What you have to do:
Exclude the pictures, then repeat the remaining data exactly.

Supplied material:
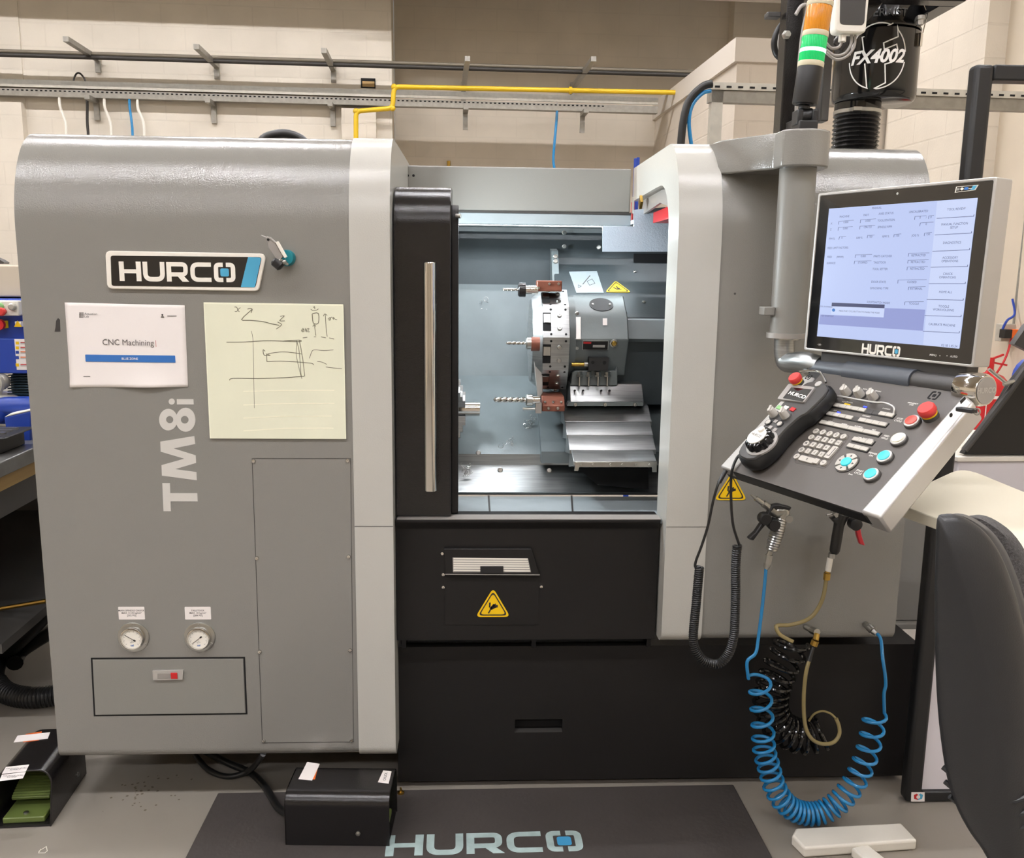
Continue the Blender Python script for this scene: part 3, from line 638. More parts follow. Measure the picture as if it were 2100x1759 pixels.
m.prism(g, P, 0, -.01); m.build('blue_baffle', lathe, label='pale blue textured baffle plate at the upper right')
# right block in front of the sloping sheet
xb = Q(1105, 880, .5).x
yz(MB('sheet'), [(.62, zY(800, .62)), (.38, zY(926, .38)), (.38, zY(950, .38)), (.7, zY(950, .38)), (.7, zY(800, .62))], xb, .86).build('bed_cover', lathe)
# turret cover and its motor side
x0 = Q(1150, 560, .5).x; x1 = Q(1284, 700, .46).x; x2 = .80
m = MB('cast_dark'); yz(m, [(.845, zY(522, .845)), (.50, zY(650, .50)), (.50, zY(830, .5)), (.845, zY(830, .5))], x0, x2); tc = m.build('turret_cover', lathe, .004, label='dark grey cover over the tool turret slide')
m = MB('sheet_light'); yz(m, [(.499, zY(652, .499)), (.475, zY(655, .475)), (.465, zY(694, .465)), (.499, zY(700, .499))], x1, x2); m.build('front_band', tc)
m = MB('cast_grey'); yz(m, [(.845, zY(510, .845)), (.78, zY(515, .78)), (.70, zY(590, .70)), (.82, zY(590, .7))], Q(1134, 560, .7).x, Q(1148, 560, .7).x); m.build('side_flange', tc)
sf = Fr((0, .50, zY(650, .50)), (1, 0, 0), (0, .345, zY(522, .845)-zY(650, .50)))
sf.n = -sf.n if sf.n.y > 0 else sf.n
def onpx(fr, pts): return [fr.px(x, y) for x, y in pts]
m = MB('sheet_light').prism(sf, onpx(sf, ((1167, 558), (1224, 557), (1238, 601), (1182, 601))), .0005, .002)
m.m('text_soft')
q = onpx(sf, ((1195, 584), (1210, 566))); m.strip(sf, q, .003, .002, .0026); m.strip(sf, onpx(sf, ((1204, 578), (1214, 573), (1220, 582), (1209, 586), (1204, 578))), .0015, .002, .0026); m.strip(sf, onpx(sf, ((1186, 585), (1192, 588), (1186, 591), (1186, 585))), .0015, .002, .0026)
m.build('instruction_label', tc)
a, b = sf.px(1266, 592); warning(sf.sub(a, b, .001), .078, 'hand').build('warning_sign', tc)
for x, y in ((1301, 558), (1320, 620), (1282, 641), (1178, 640)):
    a, b = sf.px(x, y); screw(sf, a, b, .006).build('screw', tc)
m = MB('dark_hole'); g = FP(.8); m.prism(g, onpx(g, ((1300, 520), (1300, 540), (1320, 552), (1372, 556), (1372, 520))), 0, -.01); m.build('dark_slot', lathe)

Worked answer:
Continue the Blender Python script for this scene: part 3, from line 638. More parts follow. Measure the picture as if it were 2100x1759 pixels.
m.prism(g, P, 0, -.01); m.build('blue_baffle', lathe, label='pale blue textured baffle plate at the upper right')
# right block in front of the sloping sheet
xb = Q(1105, 880, .5).x
yz(MB('sheet'), [(.62, zY(800, .62)), (.38, zY(926, .38)), (.38, zY(950, .38)), (.7, zY(950, .38)), (.7, zY(800, .62))], xb, .86).build('bed_cover', lathe)
# turret cover and its motor side
x0 = Q(1150, 560, .5).x; x1 = Q(1284, 700, .46).x; x2 = .80
m = MB('cast_dark'); yz(m, [(.845, zY(522, .845)), (.50, zY(650, .50)), (.50, zY(830, .5)), (.845, zY(830, .5))], x0, x2); tc = m.build('turret_cover', lathe, .004, label='dark grey cover over the tool turret slide')
m = MB('sheet_light'); yz(m, [(.499, zY(652, .499)), (.475, zY(655, .475)), (.465, zY(694, .465)), (.499, zY(700, .499))], x1, x2); m.build('front_band', tc)
m = MB('cast_grey'); yz(m, [(.845, zY(510, .845)), (.78, zY(515, .78)), (.70, zY(590, .70)), (.82, zY(590, .7))], Q(1134, 560, .7).x, Q(1148, 560, .7).x); m.build('side_flange', tc)
sf = Fr((0, .50, zY(650, .50)), (1, 0, 0), (0, .345, zY(522, .845)-zY(650, .50)))
sf.n = -sf.n if sf.n.y > 0 else sf.n
def onpx(fr, pts): return [fr.px(x, y) for x, y in pts]
m = MB('sheet_light').prism(sf, onpx(sf, ((1167, 558), (1224, 557), (1238, 601), (1182, 601))), .0005, .002)
m.m('text_soft')
q = onpx(sf, ((1195, 584), (1210, 566))); m.strip(sf, q, .003, .002, .0026); m.strip(sf, onpx(sf, ((1204, 578), (1214, 573), (1220, 582), (1209, 586), (1204, 578))), .0015, .002, .0026); m.strip(sf, onpx(sf, ((1186, 585), (1192, 588), (1186, 591), (1186, 585))), .0015, .002, .0026)
m.build('instruction_label', tc)
a, b = sf.px(1266, 592); warning(sf.sub(a, b, .001), .078, 'hand').build('warning_sign', tc)
for x, y in ((1301, 558), (1320, 620), (1282, 641), (1178, 640)):
    a, b = sf.px(x, y); screw(sf, a, b, .006).build('screw', tc)
m = MB('dark_hole'); g = FP(.8); m.prism(g, onpx(g, ((1300, 520), (1300, 540), (1320, 552), (1372, 556), (1372, 520))), 0, -.01); m.build('dark_slot', lathe)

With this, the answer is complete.